The synthesis of man and instrument through breath and resistance, luckily, isn't upstaged by the manipulations of the music. Gasps and Fissures, in this sense, is a much more intricate undertaking that the music might suggest, as Bruckmann's edits form cohesive statements from divergent sources. The percussive pops and clicks of Bruckmann's breath pelt the ears from all sides, singular snippets becoming a complex rainfall. Some of the best work on the disc, though, is Bruckmann's fine-tuned drone exercises. The multi-tracked stream that interrupts "IIA: Gaps and Fictions” and the more subtle undulations that crop up in "IIIB: Rasps and Fractures" are only precursors, though, to "IV: Elsewhere," the disc's 24-minute closer. Sustained expulsions of ascending pitch rise and fall with Bruckmann's breath before giving way to a dense cluster of tones that slowly envelops the quieter sounds like a black hole, droning gloriously for almost 15 minutes. Voices drop away, finally leaving a watery percolation that ends the album. Admittedly, this track contains some input from the contrabass of Kurt Johnson, Bruckmann's former bandmate in Lozenge, but it's still an impressive tapestry of solitary voices.

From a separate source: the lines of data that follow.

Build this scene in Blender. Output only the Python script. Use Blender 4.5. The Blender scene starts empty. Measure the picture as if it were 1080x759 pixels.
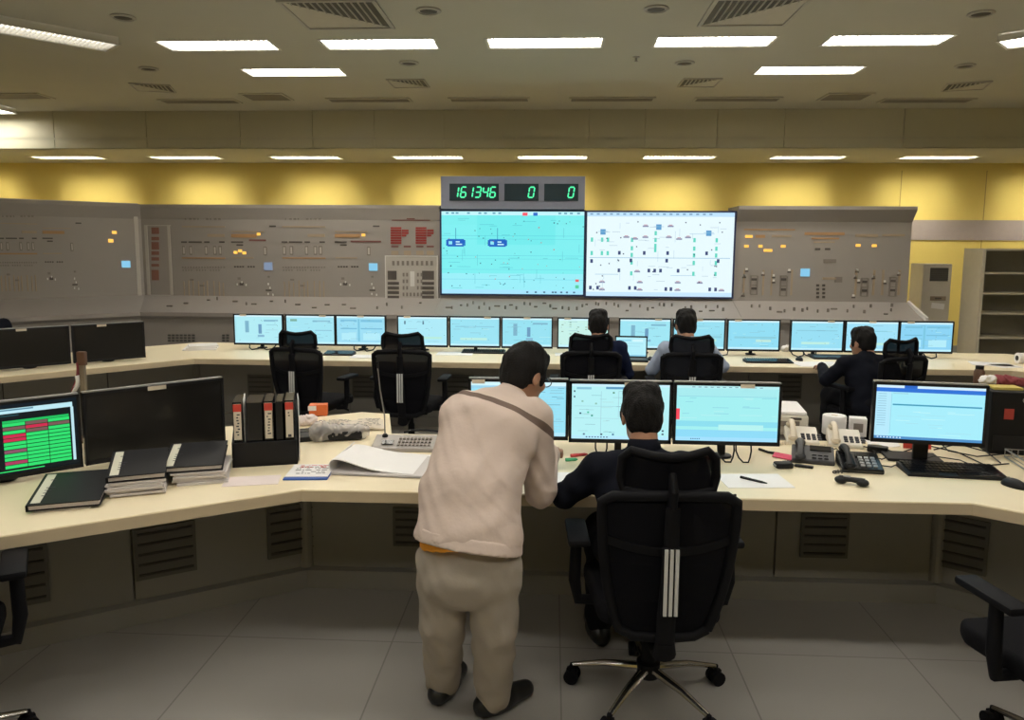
import bpy, bmesh, math, random
import numpy as np
from math import sin, cos, pi, radians, sqrt, atan2
from mathutils import Vector, Matrix
random.seed(7)
SC = bpy.context.scene
COL = SC.collection

# ------------------------------------------------------------------ camera, exposure, world
CAM_H, FPX, PCX, PCY = 1.80, 810.0, 540.0, 361.5
YAW, PIT, ROL = radians(3), radians(7), radians(.35)
_fw = Vector((-sin(YAW)*cos(PIT), cos(YAW)*cos(PIT), -sin(PIT)))
_r0 = Vector((cos(YAW), sin(YAW), 0)); _u0 = _r0.cross(_fw)
_R = _r0*cos(ROL) + _u0*sin(ROL); _U = _u0*cos(ROL) - _r0*sin(ROL)
_O = Vector((0, 0, CAM_H))
cam_data = bpy.data.cameras.new('camera'); cam = bpy.data.objects.new('camera', cam_data); COL.objects.link(cam)
cam_data.sensor_width = 36; cam_data.sensor_fit = 'HORIZONTAL'; cam_data.lens = FPX/1080*36
cam_data.shift_y = -(379.5-PCY)/1080
cam_data.clip_start = .05; cam_data.clip_end = 100
cam.matrix_world = Matrix(((_R.x, _U.x, -_fw.x, 0), (_R.y, _U.y, -_fw.y, 0), (_R.z, _U.z, -_fw.z, CAM_H), (0, 0, 0, 1)))
SC.camera = cam
SC.view_settings.view_transform = 'Standard'; SC.view_settings.look = 'None'
SC.view_settings.exposure = 0; SC.view_settings.gamma = 1; SC.view_settings.use_curve_mapping = False
world = bpy.data.worlds.new('world'); SC.world = world; world.use_nodes = True
world.node_tree.nodes['Background'].inputs[0].default_value = (.02, .02, .02, 1)
LIGHT_POWER = 24.5           # emission of the ceiling luminaires
LIGHT_COL = (1.0, .95, .85)
WASH_POWER = 62.0             # luminaires that wash the back wall

# ------------------------------------------------------------------ measuring
def ray(x, y): return _fw + _R*((x-PCX)/FPX) - _U*((y-PCY)/FPX)
def atz(x, y, z):
    d = ray(x, y); return _O + d*((z-CAM_H)/d.z)
def aty(x, y, Y):
    d = ray(x, y); return _O + d*(Y/d.y)
def atplane(x, y, p, n):
    d = ray(x, y); return _O + d*((Vector(p)-_O).dot(n)/d.dot(n))

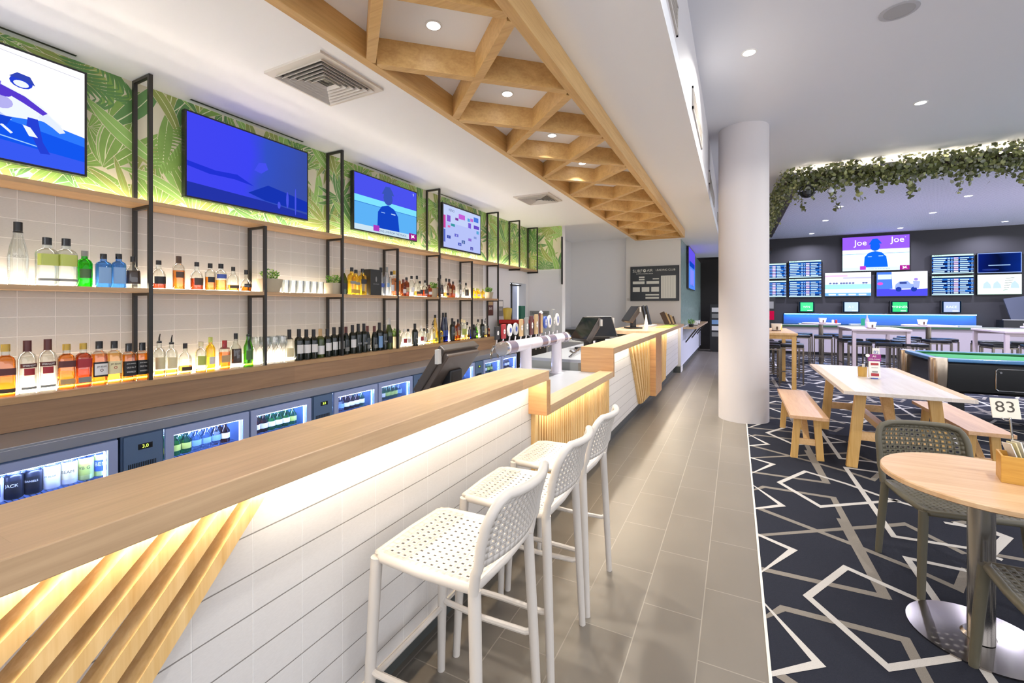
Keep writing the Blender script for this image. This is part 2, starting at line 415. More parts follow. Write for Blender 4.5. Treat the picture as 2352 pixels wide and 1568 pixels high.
slab('wall_left_upper', -3.75, -3.602, YB, 7.9, 2.16, 3.2, WHITE)
wallpaper('wall_left_wallpaper', 10.3, .82, lambda x, y, d: (-3.598+d, YB+x, 2.19+y), 3, 270)
slab('wall_return', -3.6, -2.9, 7.76, 7.92, 0, 3.2, WHITE)
wallpaper('wall_return_wallpaper', .7, .82, lambda x, y, d: (-3.6+x, 7.756-d, 2.19+y), 11, 18)
slab('wall_end_recess', -3.9, -2.32, 10.7, 10.9, 0, 3.3, WHITE)
slab('wall_end', -2.32, -1.1, 10.5, 10.9, 0, 3.3, pbr('warm_white_paint', '#d9d5cd', .6))
slab('wall_side_far', -3.9, -3.76, 7.9, 10.9, 0, 3.3, WHITE)
MOS = pbr('green_mosaic', '#7f9488', .3, noise=.8, nscale=11., bump=.3)
b = MB(); b.box(-1.3, -1.095, 10.505, 16.6, 1.02, 3.0, 0); b.box(-1.3, -1.095, 10.505, 16.6, .14, 1.02, 1); b.box(-1.3, -1.12, 10.505, 16.6, 0, .14, 2); b.box(-1.12, -1.088, 10.505, 16.6, .14, .16, 1)
st(b.build('wall_corridor', [MOS, pbr('pale_panel', '#c9cad3', .5), KICK]))
MB().box(-2.3, -1.1, 10.44, 10.51, 0, .14).build('baseboard_end', KICK)['kind'] = 'structure'
DARK = pbr('dark_brown_wall', '#26211c', .7)
slab('wall_corridor_end', -1.3, .95, 16.6, 16.8, 0, 3.9, DARK)
DARK2 = pbr('charcoal_wall', '#2b2a2d', .6)
slab('wall_far', .95, 9.7, 16.7, 16.9, 0, 3.9, DARK2)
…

Kyle Bruckmann's goal in the creation of Gasps and Fissures was (in part), in his words, "...an attempt to inhabit gray areas and straddle dichotomies," and the album does this in an engaging fashion. Bruckmann's classical and jazz influences are stripped down and dissected, resulting in music that's as much electronic as it is either of the aforementioned styles. Gasps and Fissures inhabits the areas in between these territories, not straddling them so much as existing deep in the cracks, where many wouldn't even think to look. Like a slide of single-celled organisms bursting to life under a microscope, this album finds flourishing life in the most unexpected of places.